Nas minhas anotações para este texto, estava escrito que esses matérias orgânicos e industriais estão em oposição, mas enquanto escrevo tendo a pensar que eles na verdade são muito próximos. "Tudo o que fiz de importante pode ser colocado numa pequena valise", afirma um dos aforismos dadaístas deixados por Marcel Duchamp. Em seu Ensaio, Jonas Arrabal coloca lado a lado materiais que são importantes para contar a nossa história. Materiais que se encontram no presente para falar de passado e futuro, que são ao mesmo tempo lembrança e projeto. Eles nos ajudam a contar a história do "progresso" humano, mas também são parte da história do próprio artista.
Jonas Arrabal nasceu em Cabo Frio, maior cidade da Região dos Lagos do Rio de Janeiro e destino da sua família de origem oriental no inicio do século 20 . Fundada nos primeiros anos do século 16 pelos portugueses, a cidade teve durante muito tempo na extração do sal a sua principal atividade econômica, sendo a década de 1930 o auge dessa produção, com 120 pontos de extração que produziam cerca de 80 mil toneladas de sal por ano – praticamente 70% de todo o sal que era consumido no país naquele momento. Nas últimas quatro décadas, esse volume diminuiu drasticamente, registrando nos últimos anos, com dificuldade, a produção de 15 mil toneladas.
O brilho das salinas na paisagem e a relação com o mar, mas também essa experiência de abundância, declínio e ruína marcam o olhar do artista. Permeando essas questões há um aspecto fundamental: o tempo. Ou melhor, a passagem do tempo. Seja no âmbito afetivo ou histórico/funcional, tempo é o espaço entre dois pontos. É duração. Para o artista, o tempo é uma ferramenta escultórica que age sobre os corpos, sobre a paisagem. E aqui estamos falando desse tempo que é ação, que é verbo, mas também o tempo enquanto clima, intempéries e agente da paisagem. Boa parte do pensamento de Jonas Arrabal está ancorado da observação do tempo e em como torná-lo visível.

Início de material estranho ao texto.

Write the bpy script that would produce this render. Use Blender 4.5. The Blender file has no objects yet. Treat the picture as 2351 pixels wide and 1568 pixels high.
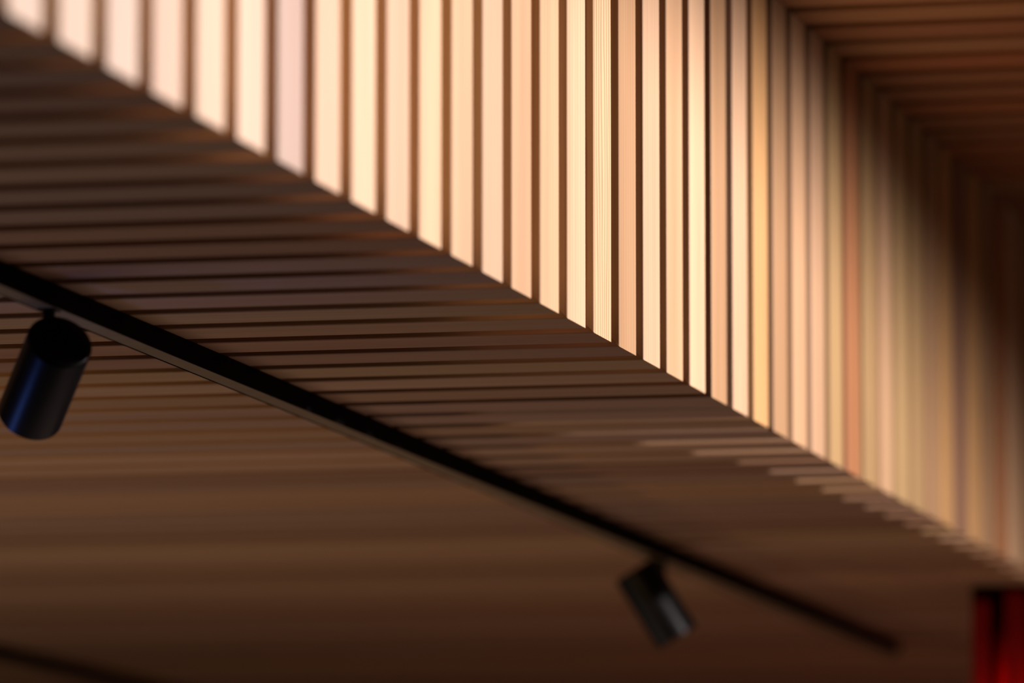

A imagem de uma duna, presente no título desta exposição, é uma representação visual do tempo e também do processo de trabalho do artista. Como ampulhetas naturais, as dunas são ecossistemas construídos pela ação dos ventos, que desgastam rochas ou reúnem em grande quantidade pequenos grãos de areia muito fina. Ao encontrarem no caminho obstáculos, como partes de vegetação, vão formando montes, que aos poucos se transformam em montanhas de diversas formas e tamanhos. Em constante transformação, as dunas podem alterar sua forma, se deslocarem, diminuírem ou aumentarem, a depender da força e da direção dos ventos, e da resistência que vão encontrando pelo caminho.
Assim como as dunas (e as marés), a produção de Jonas Arrabal reúne elementos que se encontram e se reorganizam constantemente, mostrando inclusive suas estruturas e seus versos, como ensaios interessados na experiência. Em pouco mais de dez anos de trabalho, o artista vem construindo um corpo de obra interessado em uma reflexão sobre a transformação constante das coisas, dos lugares. Tudo aqui existe, existiu e segue existindo. Tem passado, resiste no presente, e se rearticula na tentativa de garantir a possibilidade de um futuro. Em seu Ensaio sobre uma duna, Jonas Arrabal nos mostra que insistir no desejo de permanecer vivo é inevitável.